Ms. Trump, whose husband, Jared Kushner, also served as a senior adviser to Mr. Trump, argues that her subpoena was “not properly served” and that Ms. James is using Ms. Trump’s business entities as proxies to compel her testimony. Ms. Trump notes that she is a “non-party” to the case “who does not reside and has not resided in New York for almost seven years.” 

Ms. Trump and her family never returned to New York after the end of the Trump administration, joining the greater Trump family’s exodus to Florida. She and Mr.

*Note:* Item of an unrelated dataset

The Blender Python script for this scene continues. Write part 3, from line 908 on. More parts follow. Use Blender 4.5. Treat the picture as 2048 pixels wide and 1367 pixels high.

Kushner bought a lot on Miami’s Indian Creek Island for about $32 million and are building a family estate, according to the Wall Street Journal.

Rules around how to serve a subpoena stem from the judicial consensus that the Constitution’s Due Process Clause prohibits courts from exercising jurisdiction over a defendant — unless the defendant has proper notice. The Sixth Amendment also ordains that the “accused shall enjoy the right” to be “informed of the nature and cause of the accusation.”

Citing the New York State law that governs the fraud case, Ms. Trump writes that “there are distinct and separate requirements for personal service upon a corporation and personal service upon a natural person.” Ms. James, she alleges, elided that distinction by sending her summons to three corporate entities affiliated with Ms. Trump. 

Ms. Trump maintains that a subpoena addressed to these businesses — TTT, OPO, and 502 Park — is not sufficient to reach her personally and does not compel Ms. Trump to appear in Judge Engoron’s Lower Manhattan courtroom “in her individual capacity.” 

Ms. Trump and Mr. Kushner have both indicated that they will not be directly involved in Mr. Trump’s current presidential run, and Ms. Trump’s desire to keep her distance appears to be reflected in her suggestion here that her attorneys have “already communicated” to Ms. James that “Defendant Eric Trump” can testify on her behalf.